___ SOURCE DATA ___

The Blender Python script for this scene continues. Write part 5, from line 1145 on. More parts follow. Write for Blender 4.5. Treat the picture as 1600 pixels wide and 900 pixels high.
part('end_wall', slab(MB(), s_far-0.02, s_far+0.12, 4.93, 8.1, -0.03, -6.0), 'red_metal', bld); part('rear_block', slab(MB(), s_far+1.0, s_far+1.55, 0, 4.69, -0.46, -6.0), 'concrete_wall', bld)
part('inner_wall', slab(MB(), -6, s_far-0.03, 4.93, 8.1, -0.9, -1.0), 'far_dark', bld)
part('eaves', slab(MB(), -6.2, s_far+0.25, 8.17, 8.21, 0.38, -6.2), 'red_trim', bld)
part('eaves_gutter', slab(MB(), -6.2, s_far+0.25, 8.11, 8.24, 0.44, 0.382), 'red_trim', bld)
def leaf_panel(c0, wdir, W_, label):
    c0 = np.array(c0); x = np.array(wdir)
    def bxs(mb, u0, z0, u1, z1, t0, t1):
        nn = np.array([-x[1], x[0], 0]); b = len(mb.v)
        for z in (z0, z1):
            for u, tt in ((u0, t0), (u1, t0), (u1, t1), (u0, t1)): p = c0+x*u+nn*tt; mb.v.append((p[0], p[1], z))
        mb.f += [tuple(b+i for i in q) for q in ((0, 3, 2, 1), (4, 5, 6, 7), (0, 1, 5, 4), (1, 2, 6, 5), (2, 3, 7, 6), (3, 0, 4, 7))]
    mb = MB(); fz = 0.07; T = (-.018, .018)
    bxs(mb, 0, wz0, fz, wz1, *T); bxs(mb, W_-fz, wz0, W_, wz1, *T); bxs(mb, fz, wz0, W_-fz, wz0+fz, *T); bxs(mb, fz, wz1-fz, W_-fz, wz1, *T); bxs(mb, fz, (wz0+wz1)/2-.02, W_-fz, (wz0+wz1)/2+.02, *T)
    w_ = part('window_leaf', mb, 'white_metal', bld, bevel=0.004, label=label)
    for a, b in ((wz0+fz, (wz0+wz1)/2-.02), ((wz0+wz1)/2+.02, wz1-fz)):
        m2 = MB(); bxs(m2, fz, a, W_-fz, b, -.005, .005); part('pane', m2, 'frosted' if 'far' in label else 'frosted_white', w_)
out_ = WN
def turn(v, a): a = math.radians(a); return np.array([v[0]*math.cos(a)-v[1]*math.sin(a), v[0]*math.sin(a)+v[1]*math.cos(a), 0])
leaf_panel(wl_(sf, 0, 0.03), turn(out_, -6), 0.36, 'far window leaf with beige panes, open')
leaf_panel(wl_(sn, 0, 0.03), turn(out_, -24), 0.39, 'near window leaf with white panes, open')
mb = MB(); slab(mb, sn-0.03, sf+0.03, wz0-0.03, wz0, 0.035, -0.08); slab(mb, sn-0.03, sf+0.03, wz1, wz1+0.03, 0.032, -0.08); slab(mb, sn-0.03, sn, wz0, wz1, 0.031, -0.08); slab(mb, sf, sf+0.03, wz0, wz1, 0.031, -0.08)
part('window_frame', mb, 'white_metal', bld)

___

● **PROBLEM STATEMENT**:
Reproduce every line of the material above exactly.

● **IN RESPONSE**:
The Blender Python script for this scene continues. Write part 5, from line 1145 on. More parts follow. Write for Blender 4.5. Treat the picture as 1600 pixels wide and 900 pixels high.
part('end_wall', slab(MB(), s_far-0.02, s_far+0.12, 4.93, 8.1, -0.03, -6.0), 'red_metal', bld); part('rear_block', slab(MB(), s_far+1.0, s_far+1.55, 0, 4.69, -0.46, -6.0), 'concrete_wall', bld)
part('inner_wall', slab(MB(), -6, s_far-0.03, 4.93, 8.1, -0.9, -1.0), 'far_dark', bld)
part('eaves', slab(MB(), -6.2, s_far+0.25, 8.17, 8.21, 0.38, -6.2), 'red_trim', bld)
part('eaves_gutter', slab(MB(), -6.2, s_far+0.25, 8.11, 8.24, 0.44, 0.382), 'red_trim', bld)
def leaf_panel(c0, wdir, W_, label):
    c0 = np.array(c0); x = np.array(wdir)
    def bxs(mb, u0, z0, u1, z1, t0, t1):
        nn = np.array([-x[1], x[0], 0]); b = len(mb.v)
        for z in (z0, z1):
            for u, tt in ((u0, t0), (u1, t0), (u1, t1), (u0, t1)): p = c0+x*u+nn*tt; mb.v.append((p[0], p[1], z))
        mb.f += [tuple(b+i for i in q) for q in ((0, 3, 2, 1), (4, 5, 6, 7), (0, 1, 5, 4), (1, 2, 6, 5), (2, 3, 7, 6), (3, 0, 4, 7))]
    mb = MB(); fz = 0.07; T = (-.018, .018)
    bxs(mb, 0, wz0, fz, wz1, *T); bxs(mb, W_-fz, wz0, W_, wz1, *T); bxs(mb, fz, wz0, W_-fz, wz0+fz, *T); bxs(mb, fz, wz1-fz, W_-fz, wz1, *T); bxs(mb, fz, (wz0+wz1)/2-.02, W_-fz, (wz0+wz1)/2+.02, *T)
    w_ = part('window_leaf', mb, 'white_metal', bld, bevel=0.004, label=label)
    for a, b in ((wz0+fz, (wz0+wz1)/2-.02), ((wz0+wz1)/2+.02, wz1-fz)):
        m2 = MB(); bxs(m2, fz, a, W_-fz, b, -.005, .005); part('pane', m2, 'frosted' if 'far' in label else 'frosted_white', w_)
out_ = WN
def turn(v, a): a = math.radians(a); return np.array([v[0]*math.cos(a)-v[1]*math.sin(a), v[0]*math.sin(a)+v[1]*math.cos(a), 0])
leaf_panel(wl_(sf, 0, 0.03), turn(out_, -6), 0.36, 'far window leaf with beige panes, open')
leaf_panel(wl_(sn, 0, 0.03), turn(out_, -24), 0.39, 'near window leaf with white panes, open')
mb = MB(); slab(mb, sn-0.03, sf+0.03, wz0-0.03, wz0, 0.035, -0.08); slab(mb, sn-0.03, sf+0.03, wz1, wz1+0.03, 0.032, -0.08); slab(mb, sn-0.03, sn, wz0, wz1, 0.031, -0.08); slab(mb, sf, sf+0.03, wz0, wz1, 0.031, -0.08)
part('window_frame', mb, 'white_metal', bld)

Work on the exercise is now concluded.